▶ _ENTRIES_
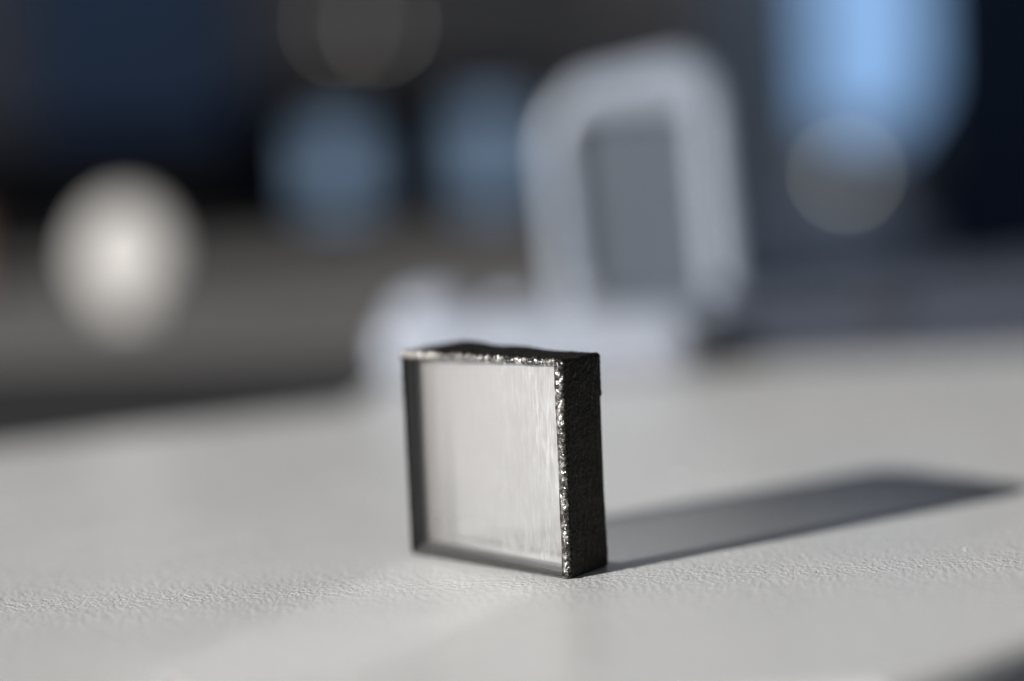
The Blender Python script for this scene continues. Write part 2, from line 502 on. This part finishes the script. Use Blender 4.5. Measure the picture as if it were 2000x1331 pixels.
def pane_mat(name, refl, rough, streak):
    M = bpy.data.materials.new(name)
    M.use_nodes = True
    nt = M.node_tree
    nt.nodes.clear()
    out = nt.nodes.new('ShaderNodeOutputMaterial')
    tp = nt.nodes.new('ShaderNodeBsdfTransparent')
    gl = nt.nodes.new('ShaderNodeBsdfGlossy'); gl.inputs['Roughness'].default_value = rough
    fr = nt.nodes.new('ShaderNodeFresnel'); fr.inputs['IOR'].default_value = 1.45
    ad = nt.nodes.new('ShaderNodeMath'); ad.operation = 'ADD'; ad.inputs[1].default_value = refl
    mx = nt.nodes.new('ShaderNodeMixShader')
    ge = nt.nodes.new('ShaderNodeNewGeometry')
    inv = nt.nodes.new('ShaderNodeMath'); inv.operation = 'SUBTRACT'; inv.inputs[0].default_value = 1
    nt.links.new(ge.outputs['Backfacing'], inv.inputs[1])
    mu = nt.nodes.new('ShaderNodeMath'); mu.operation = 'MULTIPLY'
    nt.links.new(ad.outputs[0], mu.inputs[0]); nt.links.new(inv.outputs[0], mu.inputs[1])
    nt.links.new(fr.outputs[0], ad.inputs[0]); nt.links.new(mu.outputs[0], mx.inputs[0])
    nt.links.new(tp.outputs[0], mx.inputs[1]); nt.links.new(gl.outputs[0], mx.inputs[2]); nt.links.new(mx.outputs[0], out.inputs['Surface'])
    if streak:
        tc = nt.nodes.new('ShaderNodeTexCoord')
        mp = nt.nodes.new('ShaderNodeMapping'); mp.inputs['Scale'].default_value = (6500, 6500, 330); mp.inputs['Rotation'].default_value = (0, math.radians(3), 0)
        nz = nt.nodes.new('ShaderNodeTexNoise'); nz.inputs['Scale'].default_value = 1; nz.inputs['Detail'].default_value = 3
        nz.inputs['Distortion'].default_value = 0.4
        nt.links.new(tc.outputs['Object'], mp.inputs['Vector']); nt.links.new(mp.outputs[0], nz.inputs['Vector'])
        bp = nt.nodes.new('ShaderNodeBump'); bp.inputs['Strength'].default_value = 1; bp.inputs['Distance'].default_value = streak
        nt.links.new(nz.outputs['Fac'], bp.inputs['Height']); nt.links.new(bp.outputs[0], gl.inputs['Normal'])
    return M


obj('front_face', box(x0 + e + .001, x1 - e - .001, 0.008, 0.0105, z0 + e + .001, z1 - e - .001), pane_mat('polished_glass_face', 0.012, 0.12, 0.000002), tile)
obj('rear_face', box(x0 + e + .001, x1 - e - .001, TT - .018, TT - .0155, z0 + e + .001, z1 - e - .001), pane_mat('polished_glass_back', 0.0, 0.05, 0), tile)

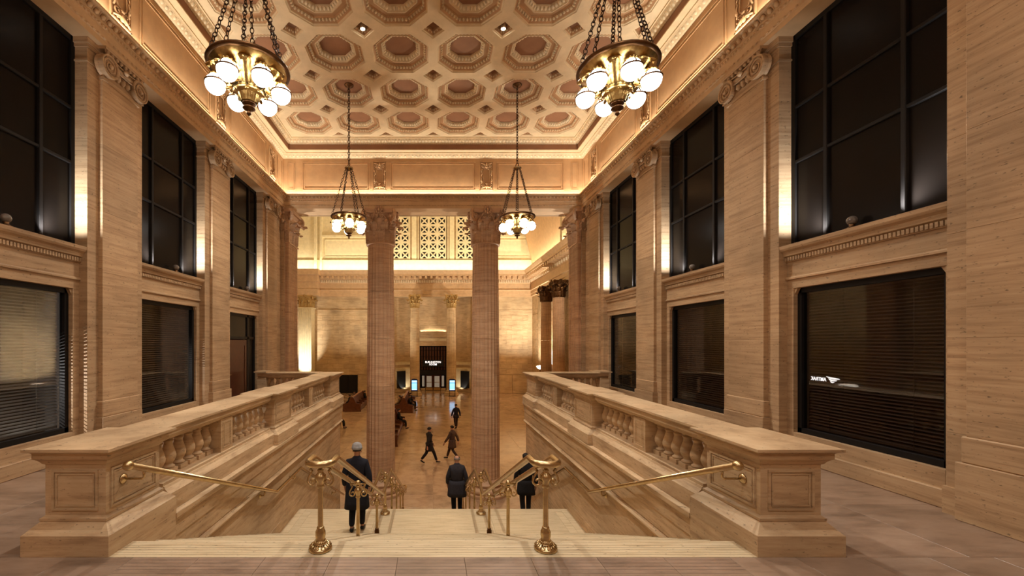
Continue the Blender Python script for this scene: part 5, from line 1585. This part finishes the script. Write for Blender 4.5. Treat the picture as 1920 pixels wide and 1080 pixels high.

▶ _EXERCISE GOAL_
Look through the listing above. Pick out each line with "Write" and copy it.

▶ _THE OUTPUT_
The Blender Python script for this scene continues. Write part 2, from line 502 on. This part finishes the script. Use Blender 4.5. Measure the picture as if it were 2000x1331 pixels.
Continue the Blender Python script for this scene: part 5, from line 1585. This part finishes the script. Write for Blender 4.5. Treat the picture as 1920 pixels wide and 1080 pixels high.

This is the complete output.